### Information supplied
------------------------------

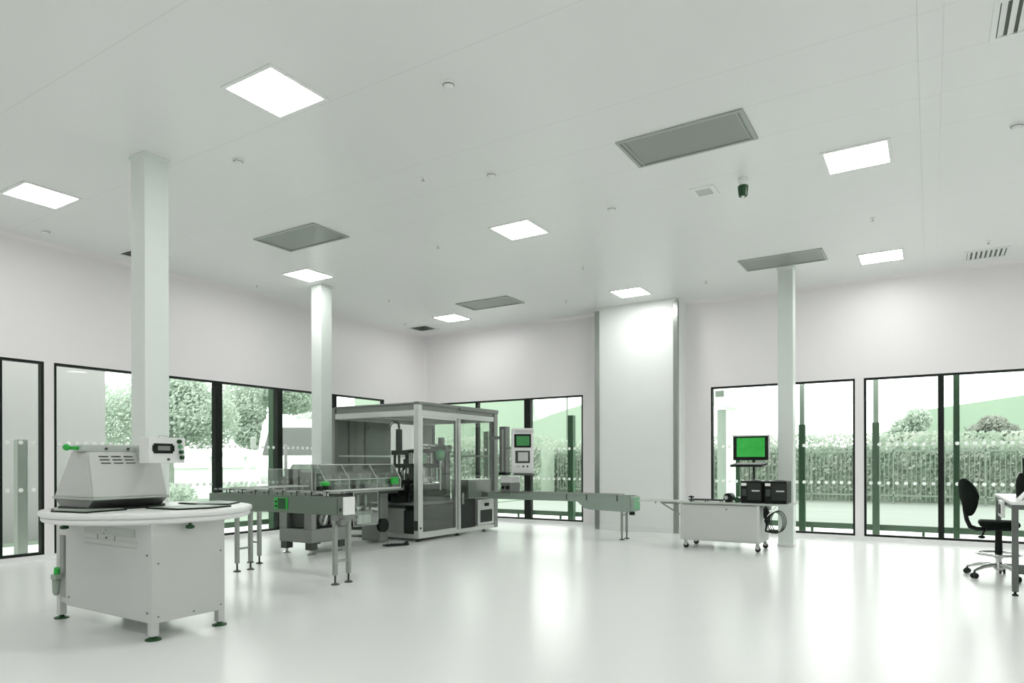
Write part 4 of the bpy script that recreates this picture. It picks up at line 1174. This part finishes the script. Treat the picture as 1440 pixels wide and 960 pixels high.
kerb(1, 5.6, 11.0, -10.80, 'low green rail outside the left windows')
# annex wall at the left
structure(B().box(-14.2, -13.0, -8, 6.63, -.06, 6.5).build('wall_annex', M['annex']))

def leaves(b, c, rx, ry, rz, n, size, surf=.55, seed=0):
    rnd = random.Random(seed)
    for _ in range(n):
        while True:
            p = Vector((rnd.uniform(-1, 1), rnd.uniform(-1, 1), rnd.uniform(-1, 1)))
            if surf < p.length < 1: break
        p = Vector((c[0]+p.x*rx, c[1]+p.y*ry, c[2]+p.z*rz))
        a = Vector((rnd.gauss(0, 1), rnd.gauss(0, 1), rnd.gauss(0, 1))).normalized()
        u = a.orthogonal().normalized(); v = a.cross(u)
        s = size*rnd.uniform(.6, 1.3)
        b.face([p-u*s*.5, p+v*s*.3, p+u*s*.5, p-v*s*.3])
def tree(name, x, y, h, trunk_h, blobs, mat, label, seed, n=5000, size=.11):
    t = thing(name, label, 'tree', (x, y, -.06), group='trees outside')
    b = B().tube([(x, y, -.06), (x+.05, y, trunk_h*.5), (x, y+.05, trunk_h), (x+.1, y, h*.75)], [.16, .13, .11, .05], 10)
    for k in range(4):
        a = k*1.7+seed
        b.tube([(x, y, trunk_h*.9), (x+.5*math.cos(a), y+.5*math.sin(a), trunk_h+.5), (x+1.1*math.cos(a), y+1.1*math.sin(a), trunk_h+1.1)], [.06, .045, .02], 6)
    b.build('trunk', M['bark'], t)
    b = B()
    for i, (dx, dy, z, r, rz) in enumerate(blobs):
        leaves(b, (x+dx, y+dy, z), r, r, rz, n, size, .35, seed*31+i)
    b.build('crown', M[mat], t)
# left side garden
def far_tree(x, y, k, h, th, blobs, label, seed):
    up = lambda z: CAM_H+(z-CAM_H)*k
    tree('garden_tree', x*k, y*k, up(h), up(th), [(dx*k, dy*k, up(z), r*k, rz*k) for dx, dy, z, r, rz in blobs], 'leafpale', label, seed, 6000, .105*k)
far_tree(-19.5, 11.8, 1.20, 4.2, 1.6, [(0, 0, 3.0, 1.5, 1.2), (.2, 1.0, 2.6, 1.1, .9), (-.3, -1.1, 2.5, 1.1, .9), (0, .2, 3.6, .9, .6)], 'broad pale green tree in the pane just right of the thick column', 1)
far_tree(-19.0, 14.8, 1.62, 5.0, 2.4, [(0, 0, 3.9, 1.4, .8), (.5, .8, 3.5, 1.0, .6), (0, -1.0, 3.0, .9, .6), (.3, -.6, 2.2, .7, .5)], 'pale green tree in the pane left of the dark green outer post', 2)
far_tree(-21.5, 9.55, 1.42, 4.2, 1.4, [(0, 0, 2.6, 1.2, 1.2), (.1, .7, 3.1, .9, .8), (0, .3, 1.7, 1.2, .7)], 'pale green tree right beside the plain annex wall', 3)
far_tree(-20.0, 18.2, .95, 3.6, 1.4, [(0, 0, 2.4, 1.3, .9), (0, .9, 2.0, 1.0, .7)], 'small pale tree behind the parked van', 4)
t = thing('garden_pergola', 'white post and beam garden frame beyond the left windows', 'garden frame', (-20.5, 13.5, -.06))
b = B().box(-20.6, -20.4, 10.8, 15.3, 1.48, 1.66, bev=.01); b.build('beam', M['outwhite'], t)
for y in (10.85, 12.3, 13.9, 15.25): B().box(-20.57, -20.43, y-.06, y+.06, -.06, 1.48, bev=.008).build('post', M['outwhite'], t)
B().box(-20.55, -20.45, 10.9, 12.25, .1, .5, bev=.006).build('infill_panel', M['outwhite'], t)
B().box(-20.55, -20.45, 12.4, 15.2, .1, .6, bev=.006).build('infill_panel', M['outwhite'], t)
def shrub(x, y, r, h, label, seed):
    t = thing('garden_shrub', label, 'shrub', (x, y, -.06), group='low shrubs outside')
    b = B()
    for k in range(6):
        a = k*1.05; b.tube([(x, y, -.06), (x+.3*r*math.cos(a), y+.3*r*math.sin(a), h*.7)], .015, 5)
    b.build('stems', M['bark'], t)
    b = B(); leaves(b, (x, y, h*.55), r, r, h*.5, 420, .14, .2, seed); b.build('foliage', M['leafpale'], t)
shrub(-16.6, 9.4, .55, .95, 'low pale shrub low in the pane right of the thick column', 11)
shrub(-17.2, 10.6, .5, .75, 'low pale shrub left of the first black mullion', 12)
shrub(-17.4, 12.6, .5, .7, 'low pale shrub behind the infeed conveyor, right of the first mullion', 13)
t = thing('garden_wall', 'pale low garden wall far beyond the left windows', 'wall', (-36, 22, -.06))
B().box(-36.2, -36.0, 12, 34, -.06, .95, bev=.02).build('wall_face', M['outwhite'], t)
B().box(-36.25, -35.95, 12, 34, .95, 1.03, bev=.01).build('coping', M['outwhite'], t)
# parked van
vx, vy = -15.2, 13.0
t = thing('parked_van', 'pale van with grey windscreen parked beyond the pane left of the middle column', 'van', (vx, vy, -.06), rotz=math.radians(35))
b = B().prism([(vy-1.0, .35), (vy-1.0, 1.35), (vy-.86, 1.52), (vy-.50, 2.36), (vy-.32, 2.5), (vy+2.6, 2.5), (vy+2.7, 2.3), (vy+2.7, .35)], 0, vx-.85, vx+.85, bev=.04)
b.build('body_shell', M['outwhite'], t)
b = B().hexa([(vx-.72, vy-.91, 1.50), (vx+.72, vy-.91, 1.50), (vx+.72, vy-.86, 1.52), (vx-.72, vy-.86, 1.52)], [(vx-.62, vy-.59, 2.24), (vx+.62, vy-.59, 2.24), (vx+.62, vy-.54, 2.26), (vx-.62, vy-.54, 2.26)])
plabel(b.build('windscreen', M['windscreen'], t), 'grey sloping windscreen')
for (dx, dy) in ((-.78, -.45), (.78, -.45), (-.78, 1.9), (.78, 1.9)):
    w = B().cyl((vx+dx-.1, vy+dy, .27), (vx+dx+.1, vy+dy, .27), .33, n=24).build('wheel', M['rubber'], t)
    B().cyl((vx+dx-.11, vy+dy, .27), (vx+dx+.11, vy+dy, .27), .18, n=18).build('hub_cap', M['steel'], w)
b = B().box(vx-.82, vx+.82, vy-1.06, vy-.98, .38, .62, bev=.02); b.build('bumper', M['postgrey'], t)
for sx in (-1, 1):
    B().box(vx+sx*.60-.14, vx+sx*.60+.14, vy-1.02, vy-.98, .74, .92, bev=.02).build('headlight', M['keypad'], t)
    m_ = B().tube([(vx+sx*.84, vy-.70, 1.60), (vx+sx*1.0, vy-.78, 1.75)], .02, 6); m_.box(vx+sx*1.0-.07, vx+sx*1.0+.07, vy-.82, vy-.74, 1.66, 1.98, bev=.02); m_.build('mirror', M['postgrey'], t)
# back side: fence, hedge, hill, trees
FY = 24.5
t = thing('picket_fence', 'long grey green vertical bar fence behind the right-hand windows', 'fence', (0, FY, -.06))
b = B(); x = -13.0
while x < 4.0:
    b.box(x-.010, x+.010, FY-.010, FY+.010, .02, 1.75); x += .125
b.build('bars', M['fence'], t)
for z in (.18, 1.58): B().box(-13, 4.0, FY-.02, FY+.02, z, z+.05).build('rail', M['fence'], t)
for k in range(8): B().box(-13+k*2.4-.018, -13+k*2.4+.018, FY-.02, FY+.02, -.06, 1.8, bev=.003).build('fence_post', M['fence'], t)
def hedge(x0, x1, y, h, d, label, n, seed, mat='hedge', lean=0.0):
    t = thing('hedge', label, 'hedge', ((x0+x1)/2, y, -.06), group='hedges outside')
    b = B(); rnd = random.Random(seed)
    nx = int((x1-x0)/.5)
    prev = None
    P = []
    for i in range(nx+1):
        x = x0+(x1-x0)*i/nx
        P.append((x, h*.86+rnd.uniform(-.12, .12)))
    poly = [(x0, -.06)] + P + [(x1, -.06)]
    b.prism(poly, 1, y-d*.4, y+d*.4); b.build('core', M['hedgecore'], t)
    b = B()
    for _ in range(n):
        x = rnd.uniform(x0, x1); z = rnd.uniform(0, 1)**.8*h*1.04; yy = y-d*.5+rnd.uniform(-.12, .2)
        if z > h*.82: yy = y+rnd.uniform(-.5, .5)*d
        p = Vector((x, yy, z)); a = Vector((rnd.gauss(0, 1), rnd.gauss(0, 1)-.6, rnd.gauss(0, 1))).normalized()
        u = a.orthogonal().normalized(); v = a.cross(u); s = rnd.uniform(.08, .19)
        b.face([p-u*s*.5, p+v*s*.35, p+u*s*.5, p-v*s*.35])
    b.build('foliage', M[mat], t)
hedge(-15, 5.5, 26.2, 2.15, 1.4, 'long mottled hedge behind the bar fence', 17000, 21)
hedge(-26, -13.2, 24.0, 2.3, 1.4, 'hedge seen through the window behind the operator terminal', 9000, 22)
b = B()
prof = [(-1.6, -.06), (-1.5, 2.6), (-1.0, 3.2), (-.3, 3.6), (.8, 3.75), (3, 4.05), (5, 4.3), (7, 4.2), (16, 4.6), (30, 4.0), (30, -.06)]
b.prism([(x, z) for x, z in prof], 1, 36, 48)
structure(b.build('hill', M['hill']))
b = B()
prof = [(-34, -.06), (-34, 5.8), (-26, 6.4), (-20.4, 6.2), (-20.1, 4.2), (-19.7, 3.6), (-18.5, 4.0), (-16.4, 4.5), (-14.7, 4.3), (-14.5, -.06)]
b.prism(prof, 1, 34, 35)
structure(b.build('hill_far', M['hillfar']))
tree('bare_bush_tree', 1.85, 29.0, 3.0, 1.4, [(0, 0, 2.5, .48, .40), (.42, 0, 2.3, .38, .3), (-.42, 0, 2.3, .38, .3)], 'leafbrown', 'brownish round tree standing before the hill behind the chair', 5, 1300, .13)
tree('slope_tree', -.95, 33.0, 3.4, 1.4, [(0, 0, 2.6, .5, .5), (.5, 0, 3.0, .55, .5), (-.5, 0, 2.2, .45, .4)], 'leafpale', 'pale green tree at the left foot of the hill', 6, 1500, .14)
# white pillar with boxed head behind the left pane of the right-hand column window
t = thing('gate_pillar', 'white outdoor pillar with boxed lamp head behind the window left of the right-hand column', 'pillar', (-3.55, 13.9, -.06))
B().box(-3.68, -3.50, 13.82, 14.0, -.06, 2.35, bev=.01).build('pillar_shaft', M['postpale'], t)
B().box(-3.50, -3.34, 13.80, 14.02, -.06, 2.40, bev=.01).build('front_face', M['outwhite'], t)
hd = B().prism([(-3.72, 2.42), (-3.30, 2.36), (-3.30, 2.72), (-3.72, 2.72)], 1, 13.72, 14.1, bev=.01).build('lamp_head', M['outwhite'], t)
plabel(B().box(-3.68, -3.52, 13.70, 13.73, 2.60, 2.72).build('lamp_lens', M['fence'], hd), 'green lens')
t = thing('street_lamp', 'thin street lamp with bent arm above the greenery behind the operator terminal', 'street lamp', (-15.4, 30, -.06))
B().cyl((-15.4, 30, -.06), (-15.4, 30, 5.2), .06, .04).build('pole', M['fence'], t)
B().tube([(-15.4, 30, 5.15), (-15.2, 29.9, 5.4), (-14.5, 29.7, 5.55)], .035, 8).build('arm', M['fence'], t)
B().box(-14.75, -14.1, 29.6, 29.8, 5.50, 5.60, bev=.02).build('lamp_head', M['fence'], t)

# ------------------------------------------------------------------ light
w = bpy.data.worlds.new('World'); scene.world = w; w.use_nodes = True
bg = w.node_tree.nodes['Background']
bg.inputs[0].default_value = (.985, 1.0, .985, 1); bg.inputs[1].default_value = 3.3

# ------------------------------------------------------------------ camera
cam = bpy.data.cameras.new('Camera'); co = bpy.data.objects.new('Camera', cam); COL.objects.link(co)
co.location = (0, 0, CAM_H)
cam.sensor_width = 36; cam.sensor_fit = 'HORIZONTAL'; cam.lens = 947/1440*36
cam.shift_y = (649-480)/1440
cam.clip_end = 300
# level camera, yaw .556 rad to the left, a hair of roll
co.rotation_mode = 'QUATERNION'
R0 = Matrix.Rotation(.556, 3, 'Z') @ Matrix.Rotation(PI/2, 3, 'X') @ Matrix.Rotation(-.00223, 3, 'Z')
co.rotation_quaternion = R0.to_quaternion()
scene.camera = co
vs = scene.view_settings
scene.display_settings.display_device = 'sRGB'
vs.view_transform = 'Standard'; vs.look = 'None'; vs.exposure = 0.18; vs.gamma = 1.0; vs.use_curve_mapping = False
cy_ = scene.cycles
cy_.max_bounces = 10; cy_.diffuse_bounces = 6; cy_.glossy_bounces = 5; cy_.transparent_max_bounces = 24; cy_.transmission_bounces = 6
cy_.caustics_reflective = False; cy_.caustics_refractive = False
cy_.sample_clamp_indirect = 6.0
cy_.use_denoising = True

------------------------------

### Work to do
Take the material above from its first line through the line holding "-.06, 6.5).build('wall_annex', M['annex']))" and set it down exactly, without the pictures.

### Response for this exercise
Write part 4 of the bpy script that recreates this picture. It picks up at line 1174. This part finishes the script. Treat the picture as 1440 pixels wide and 960 pixels high.
kerb(1, 5.6, 11.0, -10.80, 'low green rail outside the left windows')
# annex wall at the left
structure(B().box(-14.2, -13.0, -8, 6.63, -.06, 6.5).build('wall_annex', M['annex']))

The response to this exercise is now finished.